Atifa Silk: How are you preparing Havas for a future in AI?

Yannick Bolloré: We are hiring engineers, mathematicians, data scientists, people who have been awarded with the Fields Medal, which is the equivalent of the Nobel Prize in science for maths. These people are now working for us and we hope they can empower our staff with the best tools. I don’t believe tools will ever replace people. Sorry, I know people love the idea of man being replaced by machines but I don’t believe that
will happen.

What our clients want at the end of the day is to drive more sales and to gain market share. As their communications agency and partner, our job is to use communication to drive more sales. So it’s to create more awareness for their brand, and to create more meaningfulness for their brand. That’s what we are here to do and we should not misunderstand or confuse our purpose. The question in the minds of many clients today is about making sure they have the right partner to leverage all those new opportunities. When we look at AI, clients want to ask how it can help them be more successful as a business.

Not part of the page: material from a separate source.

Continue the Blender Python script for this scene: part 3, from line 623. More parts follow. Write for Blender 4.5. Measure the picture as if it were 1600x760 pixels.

Atifa Silk: What is the role of creativity in the world of AI?

Yannick Bolloré: We should find another word to describe this, because artificial intelligence or machine-learning is not actually ‘intelligent’. It is in fact a processor or a computer that can process huge amounts of data in a very short period of time. It can help smart people to be even smarter. It can help creative people to think about new things, but a machine can’t be creative. The greatest work that we see around us is brilliant because it has a creative mastermind behind it. That is powerful. I don’t believe that AI by itself will generate a campaign that’s as accurate and full of meaning. The question is how these machine tools can make smart people even smarter and bright people even brighter. You have to understand that AI is for the brain, and the machines have to work behind the scenes to make you more powerful and the brain to be stronger. It’s a tool. It doesn’t do things by itself.

Atifa Silk: What’s keeping your clients up at night?

Yannick Bolloré: The problem in the world today is that there are many brands that are not necessarily meaningful to people. The Havas Meaningful Brands research report is frightening. It shows that people don’t care if 74 percent of brands disappear. It’s a problem. Three-quarters of the brands around us could disappear and nobody would care. It is something that marketers and agencies need to worry about. The question for marketers and CEOs of client companies is how they become a meaningful brand for consumers and deliver something that people care about. This is where creative agencies can make a difference by helping to bring equity to the brand. Then you ask the media people to address the brand in a meaningful way, in a way that doesn’t create a negative or bad user experience or environment, or an issue around brand safety, as all of these topics are very important.

Atifa Silk: How are you tackling the issue of brand safety?

Yannick Bolloré: The media people in our industry have a very important role today to make sure that they raise the message in a meaningful way, on meaningful platforms. And that is why we need to make sure that our programmatic tools and advertisers have safe environments and are not jeopardising the user experience, but enhancing it in the interest of people. I hate it when one of my clients is doing pop-up ads; frankly, that is just pissing off people on the web. But all of that is becoming increasingly complex. It’s very important for clients to externalise their communication, which is why they are relying on people like us more and more to come up with new communication ideas and solutions.

And that is why the role of agencies is more important today than it used to be in the past. The more complex our world gets and continues to get, the more critical it is for us to make sure we bring the right level of service to clients. It’s this holistic approach, where we do everything from A to Z.